Instituto Nacional

En abril, el Instituto Nacional decidió convertirse en un liceo mixto. FOTO: Mario Tellez / La Tercera


Todos los institutanos de los setenta y ochenta recordarán la primera impresión al llegar al colegio: la de un edificio grandioso. La mayoría veníamos de escuelas con combinaciones de concreto y madera; otros solo conocían madera y latas, en la escuela y en su casa. Eran escuelas que, en todo caso, también veíamos crecer, con un nuevo galpón de biblioteca, con una nueva armazón metálica para un 'gimnasio' que nunca se cerraba con paredes; era un techo al aire libre, horno en verano, frigorífico en invierno. Sabíamos del instituto por las conversaciones de nuestros padres, pero llegar por primera vez ahí era impresionante. Un lugar colosal, moderno, incluso con algún diseño curvo, instalado a pasos de La Moneda.

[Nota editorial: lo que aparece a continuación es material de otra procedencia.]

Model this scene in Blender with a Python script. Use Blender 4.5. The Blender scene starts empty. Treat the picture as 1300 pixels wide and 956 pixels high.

La narrativa del primer año, de profesores y autoridades designadas por la dictadura, era un incentivo amenazante: al Instituto es difícil entrar, pero es muy fácil salir. Seguramente, eso se sigue escuchando. En la inmensidad del patio central, ordenados del más chico al más grande, todos parecíamos tropas azules cantando la primera y segunda estrofa. Pero en vez de fusiles, íbamos armados de cuadernos. En la sala, la primera historia era la de los presidentes que estudiaron en el Instituto. Nunca nadie cuestionó por qué no una presidenta. No estaba en el sentido de la época, como tantas otras cosas no estaban en esos años, desde la libertad de decir lo que se quiere hasta la libertad de vivir diciendo lo que se quiere.

La formación política era prácticamente inexistente, salvo por alguna heroína que nos enseñaba historia presente empleando el pasado, salvo por algún héroe que nos decía que Chile no era un país democrático aunque la Constitución comenzara con esa frase. Todo lo demás era aprendizaje cognitivo. Pero también había una enseñanza moral en ese ostracismo político institutano: nos enseñó a vernos como individuos, como personas autónomas, que podían hacer lo que quisieran si trabajaban y se relacionaban con los demás como iguales. Porque ni los profesores más derechistas ni los más izquierdistas nunca discriminaron por clase o por preferencia política para en enseñar o poner notas. Y menos lo hacían los estudiantes para competir o cooperar en el aprendizaje o en los campeonatos de deporte.

Vernos como individuos, como personas, como iguales es la base de una sociedad democrática, porque desde ahí cualquier cofradía se vuelve odiosa, cualquier secreto se vuelve una herramienta de poder discriminatorio, cualquier anclaje irreflexivo a la tradición se torna injustificable.

El ingreso de mujeres al Instituto es un paso democrático natural de la consideración de todos los individuos como personas autónomas e iguales. Nada de esto desconoce el pasado institutano, porque su historia lo hizo llegar a este punto y su presente abierto a trascender las diferencias de sexo y género lo guiará por mejores rumbos. Ninguna institución realmente democrática puede soportarse a sí misma en un estado de injusticia. Solo tiene que darse cuenta de ella. Eso puede tardar, pero llega. El anuncio del modelo mixto en Liceo 7 es otro paso. Al menos todos los liceos emblemáticos debieran seguir este ejemplo y votar su futuro.

Varios de nosotros no los alcanzaremos a ver, pero desde hoy sabemos que se puede esperar que la primera semana en el Instituto a fines del siglo veintiuno sea la historia de presidentas y presidentes de Chile que pasaron por sus aulas. La historia de todas las mujeres y hombres que se educarán ahí quedará plasmada en muchos rincones del país y el mundo, como lo ha quedado hasta ahora.